Website Contact: E-mail or Form?

I have a form. The form fields prompt people to include all the information I'll need to respond thoroughly to their question. I'm also able to add a note to clients asking them to file a support ticket rather than use the contact form.

I regularly change the email attached to my contact form (once every few years) because after a few years, spam starts coming to that address. It's an email address that isn't used for anything but that contact form; but spammers still get ahold of the email address and add it to their lists.

I would recommend against using something common like "sales", "presales", "contact", support", or "admin". Those "default" email addresses get added to spammers' lists largely because they know that many site owners will use them, and so they can have a better chance of sending spam off to someone who will potentially click the link (they hope). If you use a particular phrase and then append some numbers to the end of it (one or two, not five or seven), you can rotate that email address at need but still keep most of it the same. This won't help someone who submitted a question two years ago and now tries sending an email to that address; but it will save you the time thinking up new, sufficiently abstract email addresses each time you've got to rotate one out.
 
My vote goes on the form option. Although i don't have a hosting site, which requires feedback, i would go with the form option because:

Lot of people don't have any email client set up, and therefore must first login to their email accounts, paste the email and then write you the note...
Second, many of them can't really make a difference of what is relevant to write and mention and what isn't... Someone can email you saying that his site was down for few hours, and providing you with bunch of facts that you really don't need to solve their problem... E-mail form offers you much more - you can obbligate someone to point out why he/she is writing to you, you can put questions on which you require the answer, etc, etc... Way better!
 
For Sales
Its email address, which sends a email to the billing team,

For Support.
We created a custom ticket system which will then send a email by email, and sends a txt message to the support teams on Call mobile,
giving the 24/7 support our customers expect.

all emails that sent goes to a mobile phone outside normal support hours, so for sales and everything we supply a true 24/7 support.

but there is one down side in this, the on call mobile that has all these email and ticket notifcation is to my mobile so most nights I get sleepless.
 
I dislike the idea of offering as the first point of contact, the email address. I don't really know why this idea puts me off-just like a phone number, being too personal for the first access for a potentially angry client. I personally would be less likely to fire off multiple forms, instead getting it right the first time with the form rather than an email.

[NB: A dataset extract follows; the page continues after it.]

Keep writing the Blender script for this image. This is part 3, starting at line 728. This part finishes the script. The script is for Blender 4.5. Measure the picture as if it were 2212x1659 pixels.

And as Lesli said, you can hand hold, you can prompt at every step of the way to get the information that you need.
 
Guess I'm going to have to brush up on my form HTML. I've often wondered how many contacts with e-mails get mined for spam compared to actual business e-mails.

Lesli if you don't mind me asking: do you also offer contact through an online chat program or instant messenger or just e-mail and form submission?

I see more and more chat clients and instant messenger contacts being offered on sites but can't help but think it must be frustrating to the client and a hassle for the host.
 
I don't have outward-facing online chat - I don't have the personnel to staff it for clients and potential clients, and don't want to have a third-party group sending canned answers. A few of us take turns "staffing" the client-only chat during set hours; but there aren't too many pings through that.

If you're concerned about business emails getting halted by spam filters, set your form up to cc: the emails to a few different addresses on different servers (your own, gmail, some other free provider of your choosing.) With three servers "watching", chances are any business email will get through at least one of those locations - and then you can whitelist that IP if necessary.
 
That depends

That depends on the type and purpose of your website. Some webmasters are just displaying email address as an image. That might be helping them to get only serious inquiries.
 
We use email as well as ticketing system.
Forms is a no-no for us as we will get large chunk of spam (worse than emails) even though it is equipped with the latest captcha system.
 
I go for the form just because you will come across a few people who do not have a defaulted email system set up and if you have it go to an address, they will not send you their info.